Higher Order

Philosophy and functional programming.

A Companion Booklet to FPiS

Our book, Functional Programming in Scala, relies heavily on exercises. Hints and answers for those exercises are not actually in the book, but are freely available on GitHub under a permissive MIT license. Likewise, we have written chapter notes that we reference throughout the book and made them available as a community-editable wiki.

Naturally, readers get the most out of this book by downloading the source code from GitHub and doing the exercises as they read. But a number of readers have made the comment that they wish they could have the hints and answers with them when they read the book on the train to and from work, on a long flight, or wherever there is no internet connection or it’s not convenient to use a computer.

It is of course entirely possible to print out the chapter notes, hints, and exercises, and take them with you either as a hardcopy or as a PDF to use on a phone or tablet. Well, I’ve taken the liberty of doing that work for you. I wrote a little script to concatenate all the chapter notes, errata, hints, and answers into Markdown files and then just printed them all to a single document, tweaking a few things here and there. I’m calling this A companion booklet to “Functional Programming in Scala”. It is released under the same MIT license as the content it aggregates. This means you’re free to copy it, distribute or sell it, or basically do whatever you want with it. The Markdown source of the manuscript is available on my GitHub.

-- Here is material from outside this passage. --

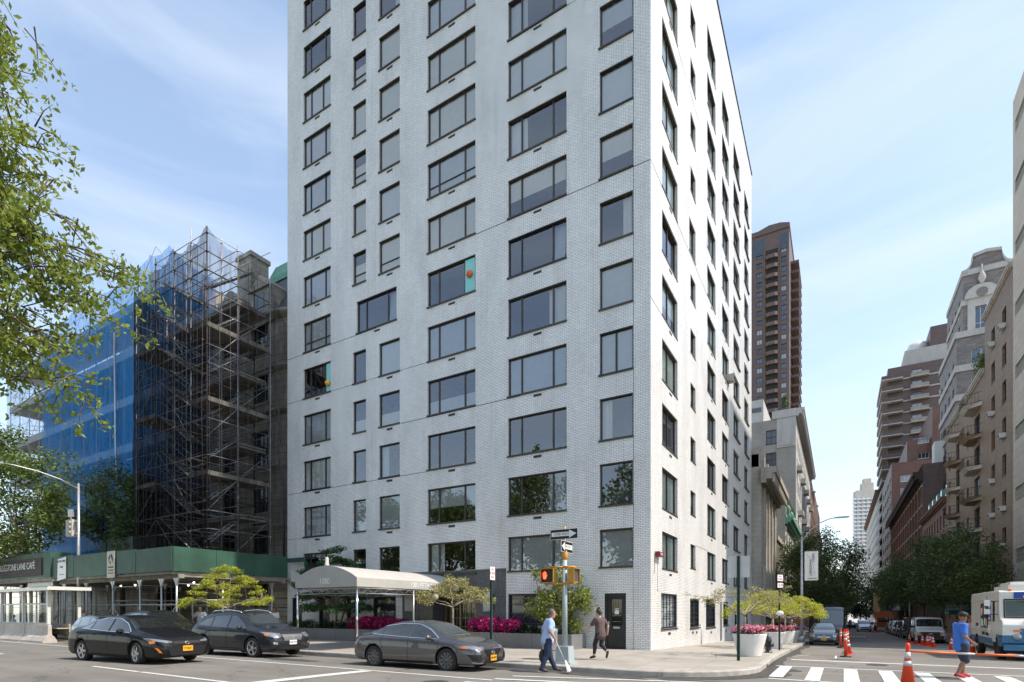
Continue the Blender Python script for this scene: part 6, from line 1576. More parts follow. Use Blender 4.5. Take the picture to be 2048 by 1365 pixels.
def wheel(parent, x, y, R, style, side, steer=0., width=.22):
    key = (R, style, width)
    if key not in wheel_cache:
        t = MB(); w_ = width/2; t.lathe([(R*.70, -w_), (R*.93, -w_), (R, -w_*.75), (R, w_*.75), (R*.93, w_), (R*.70, w_), (R*.66, w_*.6), (R*.66, -w_*.6), (R*.70, -w_)], axis='y', n=32, caps=False)
        r = MB(); rr = R*.70
        r.lathe([(rr, -w_*.95), (rr*.93, -w_*.97), (rr*.90, -w_*.6), (rr*.88, w_*.5)], axis='y', n=32, caps=False)
        r.mi = 1; r.lathe([(rr*.9, -w_*.15), (rr*.9, -w_*.1)], axis='y', n=24); r.mi = 0
        n = {'multi': 10, 'five': 5, 'steel': 8, 'plain': 6}[style]
        for k in range(n):
            a = 2*PI*k/n; 
            for da in ((-.10, .10) if style == 'multi' else (0,)):
                w2 = .016 if style == 'multi' else .035
                a2 = a+da; u = Vector((math.cos(a2), 0, math.sin(a2))); v = Vector((-math.sin(a2), 0, math.cos(a2)))
                p = [u*.05-v*w2, u*rr*.93-v*w2*1.2, u*rr*.93+v*w2*1.2, u*.05+v*w2]
                r.add([(q.x, -w_*.80, q.z) for q in p]+[(q.x, -w_*.45, q.z) for q in p], [(0,1,2,3), (0,4,5,1), (1,5,6,2), (2,6,7,3), (3,7,4,0)])
        r.lathe([(.0, -w_*.95), (.05, -w_*.92), (.065, -w_*.7), (.065, -w_*.3)], axis='y', n=14)
        wheel_cache[key] = (t.mesh('wheel', 'tyre'), r)
    tm, r = wheel_cache[key]; rk = (R, style, width, 'r')
    if rk not in wheel_cache: wheel_cache[rk] = r.mesh('rim', ['rim_dark' if style == 'multi' else 'rim_silver' if style != 'steel' else 'black_plastic', 'rim_hub'])
    o = link('wheel', tm, parent, (x, y, R), (0, 0, (0 if side < 0 else PI)+steer)); link('rim', wheel_cache[rk], o)
def plate(parent, x, y, z, mat, txt='T6482C', rz=0, tilt=0):
    m = MB(); m.box(-.012, 0, -.155, .155, -.08, .08); o = m.build('license_plate', mat, parent); o.location = (x, y, z); o.rotation_euler = (0, tilt, rz)
    text('lettering', txt, .085, 'ink_black', o, (.003, 0, 0), (PI/2, 0, PI/2), depth=.002, sx=.78)
def car(name, label, cat, loc, rz, keys, paint, L_, wb, R, rim, spec, group=None, z=None, steer=0., detail=True):
    t = thing(name, label, cat, loc, rz, group); hw = max(k[4] for k in keys)
    me, bvh = body_mesh(keys, paint, (-wb/2+spec.get('dx', 0), wb/2+spec.get('dx', 0)), R*1.13, spec.get('sig', .07)); body = link('body', me, t)
    g = spec.get('glass', 'auto_glass')
    for side in 'RL':
        for lo, hi in spec['side']:
            patch(bvh, lo, hi, side, 14, 6, .005).build('side_window', g, t)
        if detail:
            for lo, hi in spec.get('chrome', []): patch(bvh, lo, hi, side, 24, 1, .010).build('window_trim', 'chrome', t)
            for s_ in spec.get('seams', []):
                a = [(x-.006, z_) for x, z_ in s_]; b = [(x+.006, z_) for x, z_ in s_]; patch(bvh, a, b, side, 14, 1, .004).build('door_seam', 'seam', t)
            for hx, hz in spec.get('handles', []):
                mm = patch(bvh, [(hx-.10, hz-.018), (hx+.10, hz-.012)], [(hx-.10, hz+.018), (hx+.10, hz+.022)], side, 5, 2, .028); mm.build('door_handle', spec.get('handle_mat', paint), t)
            if 'rocker' in spec: patch(bvh, *spec['rocker'], side, 16, 1, .012).build('side_sill', spec.get('rocker_mat', 'black_plastic'), t)
            if 'marker' in spec: patch(bvh, *spec['marker'], side, 4, 2, .01).build('side_marker', 'lens_amber', t)
    sgn = 1
    for nm, lo, hi, ax, mat, off in spec['patches']:
        for q in ((1, -1) if ax in 'FB' and nm not in ('windshield', 'rear_window', 'grille', 'lower_grille', 'hood_badge', 'skid_plate', 'bumper_trim', 'front_panel') else (1,)):
            l2, h2 = ([(a*q, b) for a, b in lo], [(a*q, b) for a, b in hi]) if ax in 'FB' else (lo, hi)
            patch(bvh, l2, h2, ax, 14, 8, off).build(nm, mat, t)
    for nm, lo, hi, mat, off in spec.get('both', []):
        for side in 'RL': patch(bvh, lo, hi, side, 10, 6, off).build(nm, mat, t)
    for x in (-wb/2+spec.get('dx', 0), wb/2+spec.get('dx', 0)):
        for s_ in (-1, 1): wheel(t, x, s_*(hw-.125), R, rim, s_, steer if x > 0 else 0)
    if spec.get('mirror'):
        mx, mz = spec['mirror']
        for s_ in (-1, 1):
            m = MB(); m.ball((0, 0, 0), .115, 12, (.62, 1.0, .72)); o = m.build('mirror', spec.get('mirror_mat', paint), t); o.location = (mx, s_*(hw+.075), mz)
            m = MB(); m.tube([(0, 0, -.03), (.06, -s_*.12, -.06)], .022, 5); m.build('mirror_arm', 'black_plastic', o)
    if spec.get('badge'):
        bx, bz, br = spec['badge']; m = MB(); n = 20
        for sc_ in ((1., .7), (.42, .9)): m.tube([(bx, br*sc_[0]*math.cos(2*PI*i/n), bz+br*sc_[1]*.75*math.sin(2*PI*i/n)) for i in range(n+1)], .008, 5)
        m.build('badge', 'chrome', t)
    if spec.get('plate'): px, pz, pm_, pt = spec['plate']; plate(t, px, 0, pz, pm_, pt)
    return t, bvh
# ---- sedans
def sedan_keys(L_, W, H, hood=.98, tail=1.10):
    h = L_/2; w = W/2; s = H/1.465
    return [(-h, .36, .60, .66, w*.74, .55), (-h+.05, .27, .82, .95*s, w*.88, .60), (-h+.32, .21, .93*s, tail*s-.04, w*.965, .68), (-h+.72, .19, .955*s, tail*s, w*.995, .66), (-1.05, .19, .955*s, 1.33*s, w, .60), (-.5, .19, .945*s, 1.45*s, w, .585), (.05, .19, .93*s, 1.465*s, w, .58), (.45, .19, .915*s, 1.40*s, w, .59), (1.15, .19, .885*s, 1.04*s, w, .69), (1.55, .19, .84*s, .965*s, w*.995, .74), (h-.40, .19, .76*s, .87*s, w*.955, .68), (h-.16, .20, .69*s, .78*s, w*.90, .62), (h-.05, .22, .63, .70, w*.83, .56), (h, .26, .56, .62, w*.76, .52)]
def sedan_spec(L_, H, W, chrome=True, **kw):
    h = L_/2; s = H/1.465; w = W/2
    sp = dict(side=[([(.03, .965*s), (.98, .935*s)], [(.02, 1.345*s), (.30, 1.34*s), (.62, 1.20*s), (.98, .975*s)]), ([(-.98, .99*s), (-.07, .965*s)], [(-.98, 1.265*s), (-.55, 1.34*s), (-.07, 1.35*s)]), ([(-1.50, 1.035*s), (-1.04, .995*s)], [(-1.50, 1.06*s), (-1.28, 1.17*s), (-1.04, 1.245*s)])],
      seams=[[(-.02, .25), (-.02, .96*s)], [(1.02, .25), (1.06, .90*s)], [(-.98, .55), (-1.06, .8), (-1.0, .98*s)]], handles=[(-.78, .86*s), (.22, .835*s)],
      rocker=([(-.95, .20), (.98, .20)], [(-.95, .27), (.98, .27)]), mirror=(.80, .98*s),
      patches=[('windshield', [(.50, -.56), (.50, .56)], [(1.10, -.70), (1.10, .70)], 'T', 'auto_glass', .006), ('rear_window', [(-1.02, -.54), (-1.02, .54)], [(-1.62, -.60), (-1.62, .60)], 'T', 'auto_glass', .006),
        ('tail_light', [(w*.50, .80*s), (w*.90, .78*s)], [(w*.50, .92*s), (w*.90, .93*s)], 'B', 'lens_red', .01)])
    if chrome: sp['chrome'] = [([(-1.56, 1.03*s), (.0, .955*s), (1.02, .925*s)], [(-1.56, 1.045*s), (0, .967*s), (1.02, .937*s)]), ([(-1.56, 1.045*s), (-1.32, 1.18*s), (-.98, 1.28*s), (-.4, 1.355*s), (.25, 1.35*s), (.66, 1.20*s), (1.02, .95*s)], [(-1.54, 1.065*s), (-1.31, 1.195*s), (-.98, 1.295*s), (-.4, 1.37*s), (.25, 1.365*s), (.68, 1.215*s), (1.04, .965*s)])]
    for k, v in kw.items():
        if k == 'patches': sp['patches'] = sp['patches']+v
        else: sp[k] = v
    return sp
CAMRY_F = [('headlight', [(.44, .65), (.62, .65), (.86, .71)], [(.44, .69), (.62, .725), (.86, .785)], 'F', 'headlight', .008), ('grille', [(-.40, .60), (.40, .60)], [(-.42, .69), (.42, .69)], 'F', 'black_plastic', .008), ('lower_grille', [(-.50, .27), (.50, .27)], [(-.62, .54), (.62, .54)], 'F', 'black_plastic', .010), ('fog_trim', [(.72, .36), (.77, .37)], [(.79, .50), (.83, .51)], 'F', 'lens_amber', .012), ('bumper_trim', [(-.42, .555), (0, .545), (.42, .555)], [(-.44, .585), (0, .575), (.44, .585)], 'F', 'chrome', .014)]
c1, bv = car('sedan', 'glossy black sedan with orange license plate driving in the avenue lane', 'car', (-12.85, -12.7, RZ(-12.7)-.005), math.radians(6), sedan_keys(4.85, 1.82, 1.465), 'car_black', 4.85, 2.78, .33, 'five',
   sedan_spec(4.85, 1.465, 1.82, patches=CAMRY_F, marker=([(2.02, .62), (2.2, .64)], [(1.95, .70), (2.15, .71)]), badge=(2.43, .63, .075), plate=(2.46, .47, 'plate_orange', 'T71863C')), steer=-.15)
ACURA_F = [('headlight', [(.42, .63), (.62, .60), (.86, .66)], [(.40, .70), (.62, .70), (.86, .745)], 'F', 'headlight', .008), ('grille', [(-.26, .42), (.26, .42)], [(-.44, .61), (.44, .61)], 'F', 'black_plastic', .012), ('bumper_trim', [(-.46, .62), (.46, .62)], [(-.46, .64), (.46, .64)], 'F', 'chrome', .016), ('lower_grille', [(-.42, .24), (.42, .24)], [(-.36, .33), (.36, .33)], 'F', 'black_plastic', .010), ('fog_recess', [(.56, .32), (.78, .33)], [(.60, .50), (.84, .50)], 'F', 'black_plastic', .008), ('fog_trim', [(.52, .25), (.78, .28)], [(.52, .275), (.79, .30)], 'F', 'chrome', .016)]
c2, bv = car('sedan', 'metallic gray sedan with orange plate parked at the curb before the entrance', 'car', (-4.2, -8.75, RZ(-8.7)-.005), math.radians(1.5), sedan_keys(4.62, 1.79, 1.41), 'car_grey', 4.62, 2.67, .325, 'multi',
   sedan_spec(4.62, 1.41, 1.79, patches=ACURA_F, marker=([(1.85, .66), (2.0, .66)], [(1.75, .70), (1.98, .71)]), badge=(2.33, .53, .085), plate=(2.35, .38, 'plate_orange', 'JHN 4057'), rocker_mat='dark_metal'))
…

I have made an electronic version of this booklet available on Leanpub as as a PDF, ePub, and Kindle file on a pay-what-you-want basis (minimum of $0.99). It has full color syntax highlighting throughout and a few little tweaks to make it format nicely. The paper size is standard US Letter which makes it easy to print on most color printers. If you choose to buy the booklet from Leanpub, they get a small fee, a small portion of the proceeds goes to support Liberty in North Korea, and the rest goes to yours truly. You’ll also get updates when those inevitably happen.

If you don’t care about any of that, you can grab the PDF from here with my compliments.

The booklet is also available from CreateSpace or Amazon as a full color printed paperback. This comes in a nicely bound glossy cover for just a little more than the price of printing (they print it on demand for you). I’ve ordered one and I’m really happy with the quality of this print:

The print version is of course under the same permissive license, so you can make copies of it, make derivative works, or do whatever you want. It’s important to note that with this booklet I’ve not done anything other than design a little cover and then literally print out this freely available content and upload it to Amazon, which anybody could have done (and you still can if you want).

I hope this makes Functional Programming in Scala more useful and more enjoyable for more people.